Former Payson High School coach and teacher Mike Loutzenheiser is taking on a new challenge.

He’s agreed to coach the Pinecrest North Carolina High School varsity girls basketball team this season.

“I am a little bit nervous because this is something new for me,” he said. “Coaching girls will, I believe, be different from coaching boys.”

At Pinecrest, Loutzenheiser is also an offensive coach on the Patriot football team.

He moved to Pinecrest at the onset of the 2010-2011 school year after serving four seasons as the head football coach at Southwestern Randolph High School, also in North Carolina.

Loutzenheiser, 41, earned BA and MA degrees in special education from Arizona State University.

He also is a Payson High alumnus, having graduated with the class of 1987.

At Pinecrest, he is a teacher in the Exceptional Children Department.

In 2004, Loutzenheiser — then the head basketball coach and offensive coordinator in football at PHS — was told his coaching contract was not going to be renewed.

He admits that was a blow, but decided to stay on the PHS faculty one more year and be out of coaching.

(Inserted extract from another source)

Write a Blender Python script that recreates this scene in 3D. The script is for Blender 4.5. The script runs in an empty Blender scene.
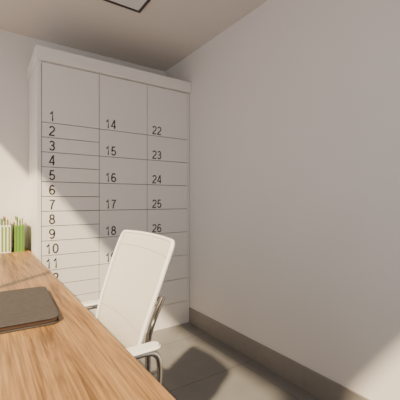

But he missed athletes and made a decision that would define his life.

“I decided I wanted to move on,” he said. “As unfair as I thought it (his firing) was, it was best for me to build a new life and I wanted to get back into coaching.”

In 2006 he was offered a teaching and assistant football coaching position at the 1,600-student Southwestern Randolph High School near Asheboro, N.C. He later became the school’s head football coach and turned around a program that had suffered for decades.

Prior to returning to ASU in the late 1990s, Loutzenheiser worked in Payson as a Gila County probation officer.

During his stint as a P.O., Loutzenheiser helped coach the 1995 Rim Country Middle School eighth-grade football team to an undefeated season and the White Mountain League championship. One year later, he coached the same group during its freshman football season and for two years was the junior varsity boys basketball assistant coach under then-varsity coach Jim Quinlan. He later took over the head boys basketball coach reins from Randy Wilcox and in 2003 he was named the East Region’s “Coach of the Year” after leading the Horns to a 23-8 record.